Monday, October 11, 2010

Dodging Bullets...

  • Seven weeks in from my start date
  • Three weeks since my last post
  • Holding at 174 and strong...
  • Not making the best overall choices...
These are just a few of some of the bullets I've dodged since my last posting three weeks ago.  I've been saying for weeks now that although I've been making the best food choices I can fit into my crazy school schedule, I've been honestly petrified of stepping on the scales to only find out 4 weeks of dedication were down the drain.  And if I said anything from the start, I'd always be honest even if I feared failure and a bit of humiliation along the way.  This journey is way too important to me and I don't plan to fail in the long run.  To my delight and surprise,,,, I haven't gained!  But, unfortunately, I haven't really lost now have I?

In honor of a holiday afforded to me by my mothers genealogy, I am taking time to pause and give Thanks for all of the blessings in my life.  I'm also taking this day to reflect and plan and get back on track!  My short term goal?  9 more pounds shed by Thanksgiving.

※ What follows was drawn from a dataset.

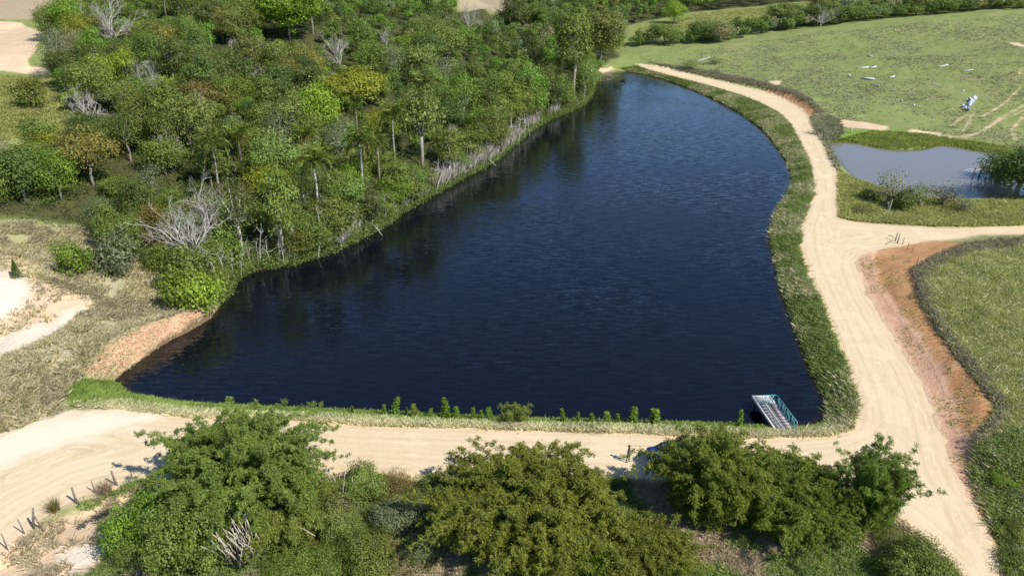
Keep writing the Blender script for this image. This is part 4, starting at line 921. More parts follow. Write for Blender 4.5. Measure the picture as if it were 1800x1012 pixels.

  • I am thankful for my family who acknowledge the effort I've put in so far and have been understanding and supportive of my continued efforts, even if I've been slightly askew recently.
  • I am VERY thankful for my friends that support me in this journey.... they congratulate my success and appreciate my honest approach in this journey....
  • I am thankful to acknowledge that my recent food choices have not left me feeling well enough to continue making them
  • I am thankful to have the day today to reflect, plan and get back on track
So, that said... it's time to put down the wild mushroom risotto left overs that a talented upper classman gave me on Friday and pick up the car keys and get to the grocery store to stock up on the right stuff!

Until my next post.... thank you!

P.S.  And I'm continuously thankful for spell check

1 comment:

  1. Just remember it's a journey and a life change...that's the only way it will work...one day at a time, and you accept the good and bad days and keep moving forward. Love ya!